Interesting IoT use cases in embedded systems

Use cases in access control and facial recognition are growing in use. The embedded hardware has integrated neural processing units which with machine learning algorithms can process things much faster. There are challenging use cases that can now be solved. “We see that nobody likes to wait in a line at an airport or a stadium for security reasons, so the question is how do you optimise that process to be able use facial recognition and other types of object detection and AI tools to be able to quickly process people through?”

Growth of personalisation

Pejman also sees growth in the personalisation IoT use cases. He provides the example of a casino application, where there are slot machines now that will know who the player is as they walk up to them providing personalised services such as personalised playlists, perspectives on the game, bonus points and players club benefits. 

Growth of convenience

Convenience services are also on the rise. “Restaurants are now using lockers where food is placed in lockers. The customer or the delivery agent can scan a barcode from their phone, the locker opens and they can get their food.

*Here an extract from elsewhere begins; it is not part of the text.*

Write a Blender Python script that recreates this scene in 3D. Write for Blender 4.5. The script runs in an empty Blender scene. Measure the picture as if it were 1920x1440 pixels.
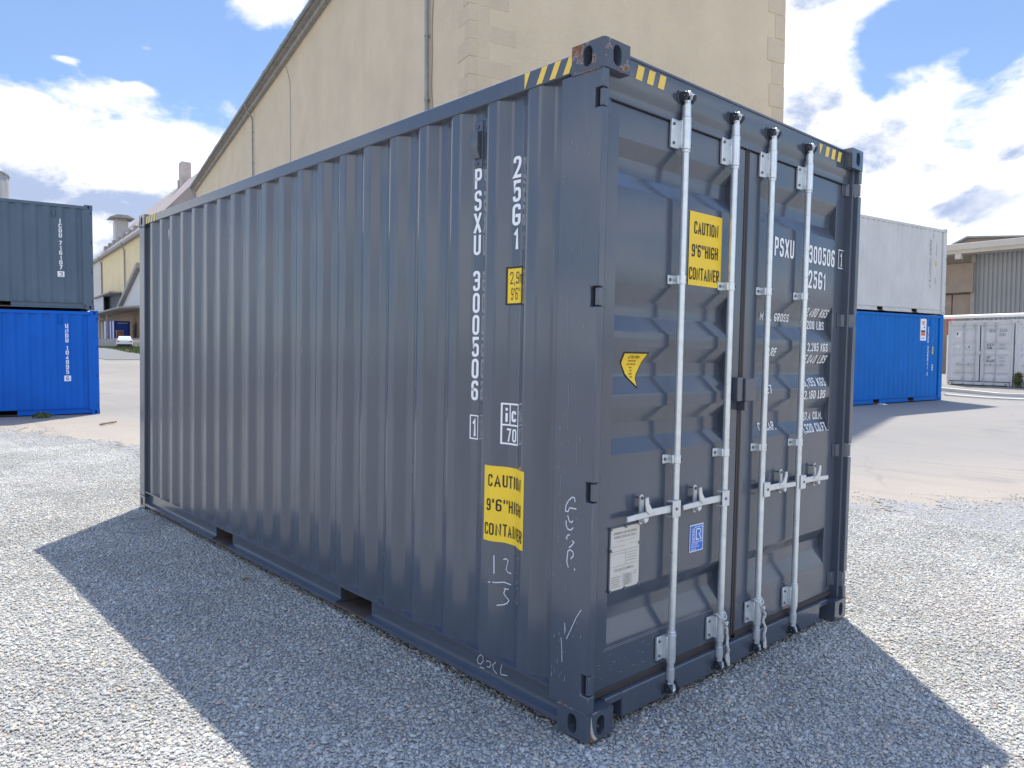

This helps to streamline the restaurant’s operations.”

Control with insights to optimise

Pejman says he also sees franchise owners using IoT to maintain high standards in their franchisee’s operations. For example, one franchise with over 10,000 restaurants is using an IoT application to ensure that every one of the franchise stores is using the right quantity of ingredients to make their food. This allows the franchise owner to retain control over the quality and quantity of the ingredients that goes into the cooking process. There is an IoT device determining the quantity of ingredients being used, sending it to the HQ “mothership” with AI to improve cost, product quality, and brand experience. Optimised equipment maintenance is another use case growing in popularity. 

Think about the bigger picture

The IoT project leaders and engineers must think about the whole software stack and not just the board builds in isolation. Pejman believes to be truly strategic and to ensure successful outcomes from the project, they must look to work with best of breed partners who will help them ask the right questions and help them to get the right answers. He says “Remember BoB vendors such as Mender have seen all the potential problems and pitfalls a thousand times or more.”

Purpose-built solutions

Pejman also advises that purpose built hardware includes purpose built software so that software is designed to meet the precise needs of an organisation’s application. “You must have the software packages you need, the OTA software updates you need, the security platform you need and an expert to guide through the process.” 

Planning for OTA software updates

Over the air software updates is also a crucial consideration in the IoT product planning phase. Pejman has encountered organisations that were ready to deploy 10,000 widgets in the field, only then did they think about OTA software updates. Now this is a disaster waiting to happen. Pejman refers to one organisation who still ships USB sticks with software upgrades out in the mail to their customers so they can do the necessary software upgrades and auto updates to the software on the boards! There is a gap there, not enough people are thinking about it in the design stage.

Words of wisdom

Pejman concludes with 3 key pieces of advice for those embarking on an IoT project:

  1. Technology is changing monthly, try to design for what you need for the next 6 months. If you try to future proof too much you’ll end up sandbagging your project.
  2. Don’t reinvent the wheel. Why try to do your own OTA software updates for example? Companies such as Mender have already solved the OTA software updates problem. The same logic applies to the user interface, the interface design in small device volume environments, security, kernel modifications and so on.
  3. Partner up and find the best in design, manufacture, software maintenance, and that delivers the best product at the end of the day.